Homeworld Drift

From Andrew Garton's wiki

Collaborative composition proposed between Andrew Garton and Cape Town based Benguela. The following notes are in draft form.

Contents

Abstract

A structured composition to be performed in Cape Town, South Africa, Jul 2009. Collaborating artists will seek to represent the transition from homeland to homeworld.

Background

As humans drift, migrate or flee, generations of cultural knowledge is lost, languages are extinguished and attachment to home land is diminished. Where are the new home lands?

We may immortalise those who have fallen in battle but we all too quickly forget the cultures that perish due to our appetite for resources that must sustain is all, now and into the future.

From home land to home world – perhaps our consciousness will grow to embrace this for the common good and in doing so, that which we have lost will not have been in vain... Lest we forget[1].

Home World reminds us of the fragility of cultures in transition and those who remain, and seek to sustain themselves on their ancestral, customary lands.

Process

  1. Create an individual movements based on the core themes.
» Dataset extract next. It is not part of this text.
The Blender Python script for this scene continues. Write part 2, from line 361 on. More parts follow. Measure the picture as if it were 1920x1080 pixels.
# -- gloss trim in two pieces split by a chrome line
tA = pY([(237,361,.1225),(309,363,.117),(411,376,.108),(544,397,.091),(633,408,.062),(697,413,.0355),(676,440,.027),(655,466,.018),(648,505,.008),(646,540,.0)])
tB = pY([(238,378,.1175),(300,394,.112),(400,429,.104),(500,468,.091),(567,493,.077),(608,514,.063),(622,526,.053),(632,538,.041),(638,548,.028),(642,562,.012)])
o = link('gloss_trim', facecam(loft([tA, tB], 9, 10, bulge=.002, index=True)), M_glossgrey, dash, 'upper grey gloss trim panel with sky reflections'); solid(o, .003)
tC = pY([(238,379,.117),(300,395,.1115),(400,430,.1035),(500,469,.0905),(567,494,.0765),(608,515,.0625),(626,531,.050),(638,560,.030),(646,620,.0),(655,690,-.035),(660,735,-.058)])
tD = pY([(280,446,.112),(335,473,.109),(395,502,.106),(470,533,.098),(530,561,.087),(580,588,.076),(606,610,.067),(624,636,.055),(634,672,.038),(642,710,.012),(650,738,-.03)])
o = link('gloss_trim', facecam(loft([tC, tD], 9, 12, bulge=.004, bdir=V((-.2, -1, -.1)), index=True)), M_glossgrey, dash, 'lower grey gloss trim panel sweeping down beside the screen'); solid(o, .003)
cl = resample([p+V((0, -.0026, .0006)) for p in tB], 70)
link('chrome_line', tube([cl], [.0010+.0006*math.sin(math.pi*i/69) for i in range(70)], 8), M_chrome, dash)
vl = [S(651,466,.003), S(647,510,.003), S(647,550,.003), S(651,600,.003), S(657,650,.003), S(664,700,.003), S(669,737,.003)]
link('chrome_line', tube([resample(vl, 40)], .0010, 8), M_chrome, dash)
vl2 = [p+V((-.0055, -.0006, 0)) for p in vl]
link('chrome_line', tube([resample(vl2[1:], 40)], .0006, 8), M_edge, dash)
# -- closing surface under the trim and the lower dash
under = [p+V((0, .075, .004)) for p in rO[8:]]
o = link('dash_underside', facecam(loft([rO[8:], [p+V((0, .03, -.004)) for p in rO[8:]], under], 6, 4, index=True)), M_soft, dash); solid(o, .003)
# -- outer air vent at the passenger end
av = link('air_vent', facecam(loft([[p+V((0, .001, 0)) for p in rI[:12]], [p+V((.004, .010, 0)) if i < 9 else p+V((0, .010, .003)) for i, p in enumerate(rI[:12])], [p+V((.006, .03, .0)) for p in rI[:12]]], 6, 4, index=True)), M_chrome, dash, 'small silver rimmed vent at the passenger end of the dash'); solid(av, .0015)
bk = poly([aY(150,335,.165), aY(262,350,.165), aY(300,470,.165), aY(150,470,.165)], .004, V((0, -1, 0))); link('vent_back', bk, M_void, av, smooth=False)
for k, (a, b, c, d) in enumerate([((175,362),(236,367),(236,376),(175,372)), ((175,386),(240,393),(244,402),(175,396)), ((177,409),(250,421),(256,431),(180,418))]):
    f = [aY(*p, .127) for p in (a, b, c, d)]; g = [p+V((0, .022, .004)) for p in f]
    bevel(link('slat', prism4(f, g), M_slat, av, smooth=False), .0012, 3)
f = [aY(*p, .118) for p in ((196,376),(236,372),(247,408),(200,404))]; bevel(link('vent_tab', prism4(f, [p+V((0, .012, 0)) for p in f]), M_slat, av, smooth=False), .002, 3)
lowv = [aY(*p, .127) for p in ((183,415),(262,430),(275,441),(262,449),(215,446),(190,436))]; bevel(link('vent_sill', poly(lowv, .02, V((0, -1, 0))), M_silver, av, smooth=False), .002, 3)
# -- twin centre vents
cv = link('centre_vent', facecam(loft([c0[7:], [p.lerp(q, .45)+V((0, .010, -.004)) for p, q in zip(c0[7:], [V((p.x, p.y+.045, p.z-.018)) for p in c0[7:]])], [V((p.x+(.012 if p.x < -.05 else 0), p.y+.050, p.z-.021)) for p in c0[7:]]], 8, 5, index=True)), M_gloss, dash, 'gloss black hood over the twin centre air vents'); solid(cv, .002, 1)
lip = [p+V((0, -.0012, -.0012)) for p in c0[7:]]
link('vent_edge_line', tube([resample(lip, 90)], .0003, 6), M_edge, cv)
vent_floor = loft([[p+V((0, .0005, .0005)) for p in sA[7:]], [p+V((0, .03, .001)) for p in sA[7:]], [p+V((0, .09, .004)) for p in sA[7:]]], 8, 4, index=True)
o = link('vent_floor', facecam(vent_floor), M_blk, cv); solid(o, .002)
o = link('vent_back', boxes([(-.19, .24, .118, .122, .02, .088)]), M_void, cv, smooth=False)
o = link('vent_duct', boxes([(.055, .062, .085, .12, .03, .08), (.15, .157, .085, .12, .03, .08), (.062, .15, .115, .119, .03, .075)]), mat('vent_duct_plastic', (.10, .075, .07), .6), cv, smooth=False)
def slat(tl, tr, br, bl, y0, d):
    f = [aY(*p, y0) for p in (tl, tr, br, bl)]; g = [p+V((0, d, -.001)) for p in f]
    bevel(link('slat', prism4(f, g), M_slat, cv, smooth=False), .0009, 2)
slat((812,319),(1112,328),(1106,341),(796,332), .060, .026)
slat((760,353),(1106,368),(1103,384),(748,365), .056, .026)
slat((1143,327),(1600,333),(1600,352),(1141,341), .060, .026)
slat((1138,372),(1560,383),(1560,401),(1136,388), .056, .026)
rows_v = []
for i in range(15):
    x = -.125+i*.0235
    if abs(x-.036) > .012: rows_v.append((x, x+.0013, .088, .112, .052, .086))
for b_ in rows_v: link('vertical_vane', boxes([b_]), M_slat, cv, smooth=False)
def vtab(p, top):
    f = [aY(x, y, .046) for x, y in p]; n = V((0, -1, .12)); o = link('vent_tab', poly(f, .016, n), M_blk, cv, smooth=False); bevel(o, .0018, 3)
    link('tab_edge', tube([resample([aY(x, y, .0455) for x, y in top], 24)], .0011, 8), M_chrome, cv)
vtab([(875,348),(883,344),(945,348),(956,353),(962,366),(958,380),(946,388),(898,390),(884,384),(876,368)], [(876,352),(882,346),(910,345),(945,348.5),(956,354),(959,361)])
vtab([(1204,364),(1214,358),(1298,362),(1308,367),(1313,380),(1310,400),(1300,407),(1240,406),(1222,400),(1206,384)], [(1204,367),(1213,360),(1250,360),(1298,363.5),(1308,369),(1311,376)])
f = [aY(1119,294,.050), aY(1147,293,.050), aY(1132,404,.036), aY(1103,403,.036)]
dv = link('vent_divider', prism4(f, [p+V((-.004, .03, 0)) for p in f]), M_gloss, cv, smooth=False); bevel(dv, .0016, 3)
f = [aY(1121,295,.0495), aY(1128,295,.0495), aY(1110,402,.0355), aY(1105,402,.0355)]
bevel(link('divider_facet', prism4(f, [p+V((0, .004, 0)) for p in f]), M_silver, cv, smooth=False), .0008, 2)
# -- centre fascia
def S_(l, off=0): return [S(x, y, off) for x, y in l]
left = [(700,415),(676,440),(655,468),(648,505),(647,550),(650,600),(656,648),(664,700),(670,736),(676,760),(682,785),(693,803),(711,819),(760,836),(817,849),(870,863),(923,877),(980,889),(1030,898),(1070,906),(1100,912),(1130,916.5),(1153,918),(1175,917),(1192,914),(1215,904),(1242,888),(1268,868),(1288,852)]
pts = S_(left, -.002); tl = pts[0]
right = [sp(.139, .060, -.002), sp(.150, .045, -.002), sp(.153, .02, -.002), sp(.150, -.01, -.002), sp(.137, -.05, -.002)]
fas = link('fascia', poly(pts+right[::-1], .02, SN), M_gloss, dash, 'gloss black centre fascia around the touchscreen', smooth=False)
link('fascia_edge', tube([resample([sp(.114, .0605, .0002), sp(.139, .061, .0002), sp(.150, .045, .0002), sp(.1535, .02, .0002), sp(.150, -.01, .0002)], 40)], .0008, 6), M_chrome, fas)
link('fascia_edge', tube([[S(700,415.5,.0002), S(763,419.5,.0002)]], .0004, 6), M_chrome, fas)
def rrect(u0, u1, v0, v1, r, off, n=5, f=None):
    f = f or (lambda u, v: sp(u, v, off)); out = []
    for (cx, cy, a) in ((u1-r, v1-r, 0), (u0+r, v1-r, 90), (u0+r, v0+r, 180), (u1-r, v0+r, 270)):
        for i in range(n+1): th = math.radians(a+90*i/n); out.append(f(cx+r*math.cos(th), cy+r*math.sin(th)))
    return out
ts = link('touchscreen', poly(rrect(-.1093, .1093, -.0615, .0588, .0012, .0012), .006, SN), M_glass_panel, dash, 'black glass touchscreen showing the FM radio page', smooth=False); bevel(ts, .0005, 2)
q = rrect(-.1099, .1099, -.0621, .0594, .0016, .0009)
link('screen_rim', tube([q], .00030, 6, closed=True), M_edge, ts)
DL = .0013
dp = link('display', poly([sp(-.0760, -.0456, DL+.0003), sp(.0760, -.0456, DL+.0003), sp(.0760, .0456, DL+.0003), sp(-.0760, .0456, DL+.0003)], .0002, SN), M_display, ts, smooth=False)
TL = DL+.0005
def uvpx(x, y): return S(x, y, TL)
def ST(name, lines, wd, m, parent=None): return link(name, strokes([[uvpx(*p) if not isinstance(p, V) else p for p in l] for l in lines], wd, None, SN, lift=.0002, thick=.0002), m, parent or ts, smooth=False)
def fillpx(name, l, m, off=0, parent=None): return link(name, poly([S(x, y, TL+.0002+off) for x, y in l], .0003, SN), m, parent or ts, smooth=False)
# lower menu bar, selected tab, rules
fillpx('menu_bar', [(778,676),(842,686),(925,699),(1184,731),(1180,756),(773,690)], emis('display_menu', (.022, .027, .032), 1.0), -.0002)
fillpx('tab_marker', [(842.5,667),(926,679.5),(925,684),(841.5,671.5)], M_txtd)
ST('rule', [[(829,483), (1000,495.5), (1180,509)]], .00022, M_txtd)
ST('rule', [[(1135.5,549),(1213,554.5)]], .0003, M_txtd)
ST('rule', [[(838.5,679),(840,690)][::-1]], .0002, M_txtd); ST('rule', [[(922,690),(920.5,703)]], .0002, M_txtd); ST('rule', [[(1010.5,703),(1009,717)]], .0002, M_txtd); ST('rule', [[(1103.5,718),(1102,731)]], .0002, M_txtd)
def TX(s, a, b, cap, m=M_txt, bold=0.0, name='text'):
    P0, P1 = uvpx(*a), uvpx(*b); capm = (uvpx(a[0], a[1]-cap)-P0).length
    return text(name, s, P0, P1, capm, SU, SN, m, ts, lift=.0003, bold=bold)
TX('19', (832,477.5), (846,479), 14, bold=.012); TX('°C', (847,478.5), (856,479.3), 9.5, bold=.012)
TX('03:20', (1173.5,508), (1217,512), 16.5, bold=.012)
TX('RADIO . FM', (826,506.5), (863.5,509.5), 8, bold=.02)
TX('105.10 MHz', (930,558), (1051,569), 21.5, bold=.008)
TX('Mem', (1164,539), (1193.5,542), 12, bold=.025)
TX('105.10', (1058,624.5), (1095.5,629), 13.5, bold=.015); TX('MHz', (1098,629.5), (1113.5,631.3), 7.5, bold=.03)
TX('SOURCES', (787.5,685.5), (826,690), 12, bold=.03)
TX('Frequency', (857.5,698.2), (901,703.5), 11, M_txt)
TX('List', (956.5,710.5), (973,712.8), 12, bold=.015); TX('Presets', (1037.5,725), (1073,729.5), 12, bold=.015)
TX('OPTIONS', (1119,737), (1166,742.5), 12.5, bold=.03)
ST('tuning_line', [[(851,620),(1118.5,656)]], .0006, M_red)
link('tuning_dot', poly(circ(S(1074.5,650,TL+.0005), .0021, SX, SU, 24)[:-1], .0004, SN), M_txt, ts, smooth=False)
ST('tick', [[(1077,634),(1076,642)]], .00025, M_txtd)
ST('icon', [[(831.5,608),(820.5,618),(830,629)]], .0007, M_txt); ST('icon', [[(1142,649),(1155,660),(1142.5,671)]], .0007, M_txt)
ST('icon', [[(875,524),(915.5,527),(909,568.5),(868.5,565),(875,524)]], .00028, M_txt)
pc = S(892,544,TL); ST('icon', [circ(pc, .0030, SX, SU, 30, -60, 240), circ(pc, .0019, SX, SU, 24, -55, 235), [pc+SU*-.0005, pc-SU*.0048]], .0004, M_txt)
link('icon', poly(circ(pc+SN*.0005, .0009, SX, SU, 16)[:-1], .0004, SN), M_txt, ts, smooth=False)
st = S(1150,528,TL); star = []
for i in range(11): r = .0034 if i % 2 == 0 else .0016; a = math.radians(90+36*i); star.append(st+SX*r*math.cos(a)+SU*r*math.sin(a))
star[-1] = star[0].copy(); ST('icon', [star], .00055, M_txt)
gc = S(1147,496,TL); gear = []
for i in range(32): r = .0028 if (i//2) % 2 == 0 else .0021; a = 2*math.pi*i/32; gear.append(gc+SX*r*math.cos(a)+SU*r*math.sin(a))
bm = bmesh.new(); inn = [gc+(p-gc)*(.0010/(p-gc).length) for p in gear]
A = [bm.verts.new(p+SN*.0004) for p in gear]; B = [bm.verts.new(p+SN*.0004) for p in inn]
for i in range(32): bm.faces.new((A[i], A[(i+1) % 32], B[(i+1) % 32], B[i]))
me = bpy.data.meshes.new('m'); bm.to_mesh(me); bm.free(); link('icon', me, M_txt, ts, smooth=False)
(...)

Four, five or six movements (depending on the final number of performers in the Terminal project) in all will be created.
  2. Ensure the piece can be performed for at least 5 to 7 minutes and enough resources available to contribute to a 20 minute improvised movement with all members of the Quintet.
  3. Movements are composed, constructed and developed in isolation from other members of the Quartet. Unless required for technical reasons, or as defined by the context or theme of Homeworld Drift, neither performer may be aware of the strategies each may employ to perform their movement.
  4. Technical requirements to be ratified in scheduled workshops.

For more details about process, refer to Drift Theory.

Arrangement

Musicians (n the form of a quartet, quintet or sextet) will perform each movement one by one at five minute intervals with an additional three minutes (drift sequences) within which to interact with the next performer.

In short, performers have each three to five minutes to perform their movement and three minutes to drift into the next.

The order in which each movement is performed may be defined by the composer prior to, or allocated at the time of a scheduled performance of the work. However, this is not mandatory. Depending on technical requirements of Homeworld Drft, it may be necessary to define an ordered arrangement in advance.

Technical requirements

Sound

Lighting

Video

Performers

Schedule

Workshops

Performance

Late July 2009. Venue to be confirmed, but the New Space Theatre has been proposed.